Topband: Vertical array

Jim Brown jim at audiosystemsgroup.com
Thu Dec 13 12:05:51 EST 2007


On Wed, 12 Dec 2007 22:01:17 -0800, Lee K7TJR wrote:

>All the plots in the world of great antennas usually do not take 
>into account the feed lines, power poles, buildings, street lights,
>flag poles, phone wires, and who knows what that may be in the 
>vicinity of a given antenna. 

YES, YES, YES!  It is VERY instructive to build an NEC model of a 
simple antenna like a vertical, then add the feedlines to other 
antennas around it, and study the resulting pattern. I did that, and 
saw skewing of the pattern on the order of 8 dB!  

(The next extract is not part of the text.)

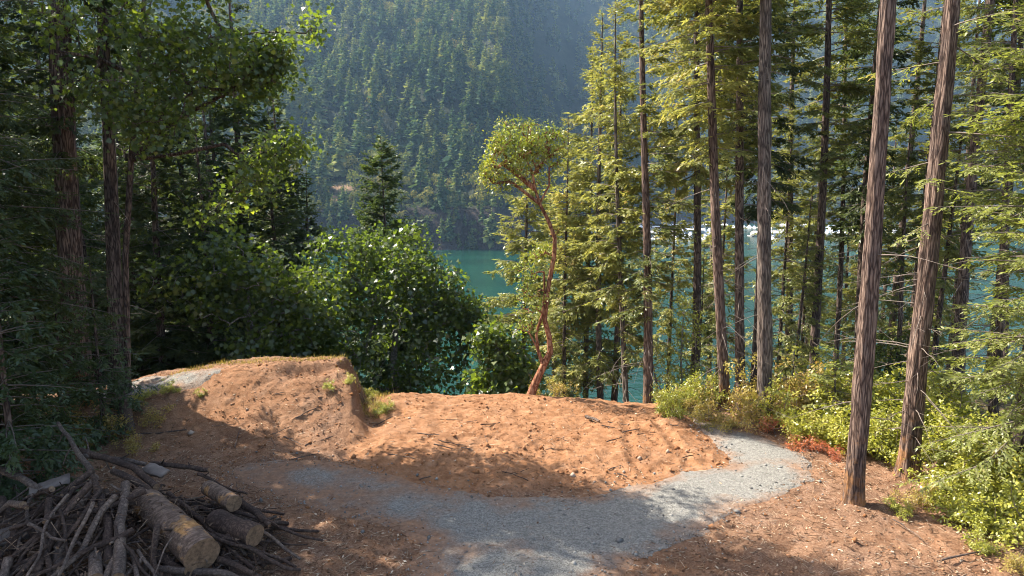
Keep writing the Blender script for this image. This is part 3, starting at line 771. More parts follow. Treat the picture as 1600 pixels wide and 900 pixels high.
def conifer(seed, H, cb, R, spr, base_d, m_leaf, m_bark, step=.34, per=(4, 6), el0=-.15, el1=.55, gap=.25, dead=14, top_pow=.8, low_full=.25, side=None, trunk_rough=.12, wob=.12, twigs=False, lean_curve=0.0, ksides=14, top_r=.02):
    """returns (trunk mesh, crown mesh, limbs mesh)"""
    r = np.random.default_rng(seed); pr = SPR[spr]; Ls = np.array([p.L for p in pr])
    zz = np.linspace(-.6, H, max(12, int(H * 2.2)) if trunk_rough < .2 else int(H * 14))
    wx = wob * np.sin(zz * .23 + seed) + lean_curve * (zz / H) ** 2 * H * .1; wy = wob * np.cos(zz * .19 + seed * 2)
    wx = wx - np.interp(0, zz, wx); wy = wy - np.interp(0, zz, wy)
    rad = base_d / 2 * ((1 - np.clip(zz, 0, H) / H) ** .72 * .97 + .03) * (1 + .45 * np.exp(-np.clip(zz + .1, 0, 9) / .28)) + top_r * .2
    tr = tube(np.stack([wx, wy, zz], -1), rad, ksides, trunk_rough, seed, fr=(3.2, .9))
    cr_v = []; cr_t = []; S0 = []; S1 = []; R0 = []; R1 = []
    z = cb
    while z < H * .985:
        t = (z - cb) / (H - cb)
        prof = (1 - t) ** top_pow * min(1, low_full + t / .22 * (1 - low_full)) 
        for k in range(r.integers(per[0], per[1] + 1)):
            az = r.uniform(0, 2 * pi)
            zj = z + r.uniform(-.5, .5) * step
            if vnoise(np.array([az * 1.1 + seed]), np.array([zj * .45]), seed)[0] < gap: continue
            L = max(.35, R * prof * r.uniform(.55, 1.15))
            if side is not None: L *= .55 + .45 * (1 + cos(az - side)) 
            p = pr[int(np.argmin(np.abs(Ls - L) + r.uniform(0, .3, len(Ls))))]
            sc_ = L / p.L; el = el0 + (el1 - el0) * t + r.normal(0, .10)
            Mx = np.array((Matrix.Rotation(az, 3, 'Z') @ Matrix.Rotation(-el, 3, 'Y') @ Matrix.Rotation(r.normal(0, .2), 3, 'X'))) * sc_
            o = np.array([np.interp(zj, zz, wx), np.interp(zj, zz, wy), zj])
            cr_v.append((p.v @ Mx.T + o).astype(np.float32)); cr_t.append(np.clip(p.t + r.normal(0, .10), 0, 1))
            S0.append(p.s0 @ Mx.T + o); S1.append(p.s1 @ Mx.T + o); R0.append(p.r[:-1] * sc_); R1.append(p.r[1:] * sc_)
            if twigs:
                S0.append(p.tw0 @ Mx.T + o); S1.append(p.tw1 @ Mx.T + o); R0.append(np.full(len(p.tw0), .005)); R1.append(np.full(len(p.tw0), .002))
        z += step * r.uniform(.8, 1.2)
    for k in range(dead):
        zj = r.uniform(.12, 1.0) * cb if cb > 2 else r.uniform(.5, H * .5)
        az = r.uniform(0, 2 * pi); L = r.uniform(.35, 1.0) * min(R, 1.9); el = r.uniform(-.5, .15)
        n = 5; q = np.linspace(0, 1, n); dv = np.array([cos(az) * cos(el), sin(az) * cos(el), sin(el)])
        pts = np.array([np.interp(zj, zz, wx), np.interp(zj, zz, wy), zj]) + dv * (q * L)[:, None] + np.cumsum(r.normal(0, .05 * L / n * 2, (n, 3)), 0) * q[:, None] - np.array([0, 0, 1]) * (q ** 2 * L * .18)[:, None]
        S0.append(pts[:-1]); S1.append(pts[1:]); rr = (1 - q * .8) * .012 * L ** .5; R0.append(rr[:-1]); R1.append(rr[1:])
        for j in range(r.integers(1, 5)):
            a = pts[r.integers(1, n)]; bdir = norm(dv + r.normal(0, .6, 3)); S0.append(a[None]); S1.append((a + bdir * L * r.uniform(.15, .4))[None]); R0.append(np.array([.005])); R1.append(np.array([.002]))
    crown = None
    if cr_v:
        V = np.concatenate(cr_v); mb = MB(); mb.add(V, np.arange(len(V)).reshape(-1, 4), 0, np.concatenate(cr_t)); crown = mb.mesh('crown', [M[m_leaf]])
    if S0:
        V, F = prisms(np.concatenate(S0), np.concatenate(S1), np.concatenate(R0), np.concatenate(R1), 4); tr.add(V, F, 1)
    return [('trunk', tr.mesh('trunk', [M[m_bark], M['limb']], True)), ('crown', crown)]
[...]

Your comments re: the effects of surrounding objects on the 
directivity of arrays are also right on target. All arrays provide 
rejection (nulls) in certain directions by producing out of phase 
combininations of the patterns of multiple elements. For those 
cancellations to be deep, the signals from the elements must be 
almost precisely 180 degrees out of phase and almost precisely 
equal. It doesn't take much to upset either the phase or the 
amplitude, which can do anything between shifting the direction of 
the null or killing it completely. And as you've observed, VERTICAL 
angle is just as important is azimuth.